Imagine that your Scrum team just got out of a heated sprint review. The team didn’t deliver anything during this sprint, and the stakeholders are furious. Deadlines were reiterated and ultimatums delivered: “You will deliver everything in this next sprint or else!’’

Then temptation creeps in: What if you removed the requirement to write unit tests during the sprint? You could just add them later when you aren’t under so much pressure.

The truth is there will never be a time when your team isn’t under pressure. And once you start down the path of sacrificing quality to meet dates, you’ll find that your productivity steadily declines over time as your technical debt increases.

In these situations, Scrum masters really earn their keep. Here’s an important question you should ask the development team and the product owner: Does removing a requirement from the definition of done uphold our commitment to quality and allow the team to deliver a potentially shippable increment by the end of the sprint?” If the answer is a resoundingYes,’’ then great! You’ve found a constraint that you can likely remove without much impact. But when the answer is “No,’’ it’s time to look elsewhere for solutions.

Why? Because undone work—work that the development team claims is done, but for which there is still more work remaining—is never part of the increment.

For example, suppose a development team says they are done creating a new shipping feature for a website that will allow real-time shipping quotes to customers via USPS. Though they say it’s done, it hasn’t been tested to confirm that it works with the organization’s shipping and receiving system because they can only mock the system, not test in a fully integrated environment. So while they’re done with the feature in their development environment, testing the integration with the shipping and receiving system is undone work because it’s not completed yet.

Undone work should never be put into production–ever. In our example scenario, if the team puts the undone work into production there could be dire consequences to the organization’s shipping and receiving system. As Scrum masters, we must take the impediment (in this case, the team’s inability to do full integration testing against the shipping and receiving system) into our hands and work within the organization to remove it.

Joe asks:
Joe asks:
Why can’t we release undone work?

Each increment gets added to all prior increments and thoroughly tested, ensuring that all increments work together. This rule comes straight from The Scrum Guide. Undone work doesn’t meet that criteria, so it can never, ever be released.

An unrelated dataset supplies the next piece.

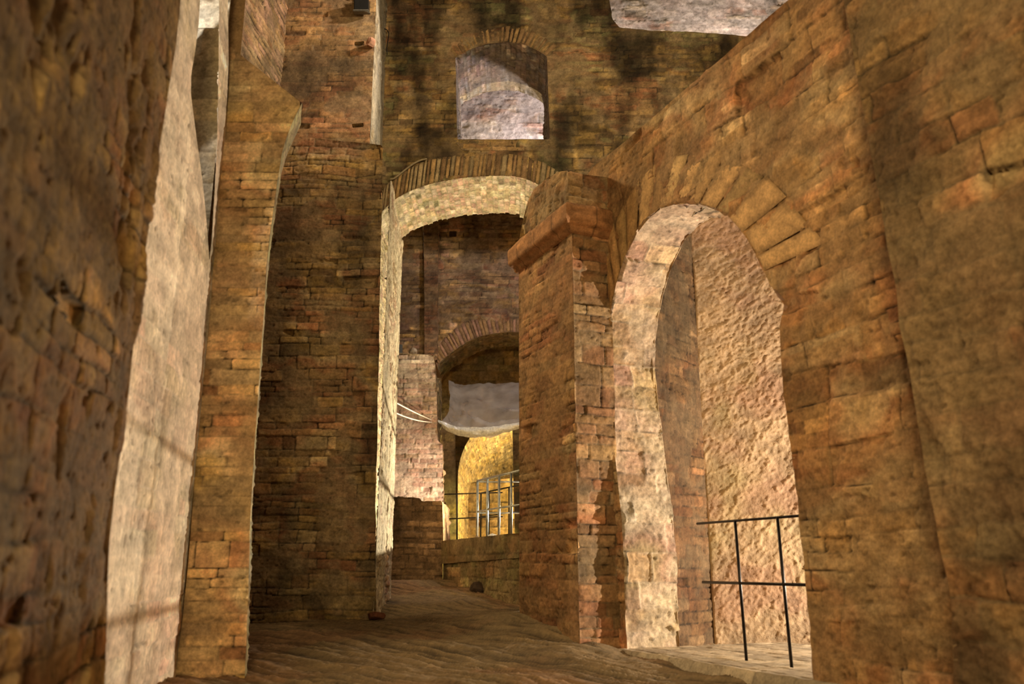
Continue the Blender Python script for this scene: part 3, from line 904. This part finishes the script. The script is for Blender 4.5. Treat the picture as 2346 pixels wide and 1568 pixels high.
# ================================================================== RIGHT PIER
corner = np.array([.513, 6.864])
dl = np.array([.066, 7.9]) - corner; dr = np.array([.832, 7.0]) - corner
plHl = Plane(corner, dl); plHr = Plane(corner, dr)
if plHl.n[0] > 0: plHl.n = -plHl.n
if plHr.n[1] > 0: plHr.n = -plHr.n
Ll, Lr = np.linalg.norm(dl), np.linalg.norm(dr)
z0, z1 = 3.43, 3.66
HST = masonry(seed=181, mortar=(.60, .46, .32), pal=[((.72, .57, .38), 4), ((.64, .49, .32), 3), ((.66, .44, .30), 2.4), (TAN, 1)], ch=(.055, .085, .15), bw=(.2, .42), joint=.009, wob=.02, rough=.014, smear=.66, soot=.14, jointdark=1.0)
m = Mesh()
m.patch(plHl, jitter([[0, -.1], [Ll, -.1], [Ll, z0 + .05], [0, z0 + .05]], .04, .010, 182), [], .012, HST)
HS2 = masonry(seed=183, pal=[(OCHRE, 4), (BROWN, 2), (RED, 2.8), (TAN, 1.5)], ch=(.06, .10, .18), bw=(.2, .42), joint=.010, wob=.02, rough=.013, smear=.42, soot=.12, jointdark=1.0)
m.patch(plHr, jitter([[0, -.1], [Lr + .02, -.1], [Lr + .02, z0 + .05], [0, z0 + .05]], .04, .010, 184), [], .011, HS2)
m.strip([plHl.at(Ll, -.1), plHl.at(Ll, z0)], [.32, .14, 0], .03, masonry(seed=185), flip=False)
# broken masonry above the cornice
up = plHl.hits([(1288, 490), (1190, 600), (1197, 545), (1206, 500), (1216, 462), (1232, 432), (1262, 408), (1290, 394), (1312, 388)])
up = [[a, max(b, z1 - .05)] for a, b in up]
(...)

Consider what would happen if you made an exception to this rule. How would you know the impact your software has on your customers if you neglected quality and allowed undone work into production? You wouldn’t—until it’s too late and customers are reporting a degradation of quality in your product. The short-sighted decision to release undone work increases your team’s risk of failure. It will become a habit, quality will degrade, and your customers will notice. It simply isn’t worth the risk.

A done product increment is usable. If you release it, it doesn’t break in production. There are no bugs, no glitches, no half-baked features. A released product increment that the team calls done is valuable, it’s of high quality, and it works as intended when the customer uses it.

When balancing quality and deadlines, try mapping out your last sprint on a whiteboard or with sticky notes and markers. Start at the end with the increment and work backward. Put your Scrum events on the wall and include any major events from the sprint. Did your team composition change? Did you get new product backlog items mid-sprint? How did refinement go? Was the daily scrum productive and focused on the sprint goal? (You had a sprint goal, right?) Use the insights you gain from this discussion to come up with improvements that will allow you to deliver a done increment.

If you’re under a deadline, revisit your product backlog items with your product owner. Work diligently with them to try to understand what is actually necessary and possible. Working with the team, you may try to find ways to slice your PBIs into smaller pieces that are still valuable and shippable within a sprint.

Approaching a deadline by negotiating scope and/or decomposing PBIs into smaller chunks changes the discussion in an important way. Rather than trying to negotiate an estimate or a date, you’re negotiating scope. Cutting the features that aren’t truly needed by the deadline and slicing the features that are needed can help a team make progress under stressful conditions while preserving quality.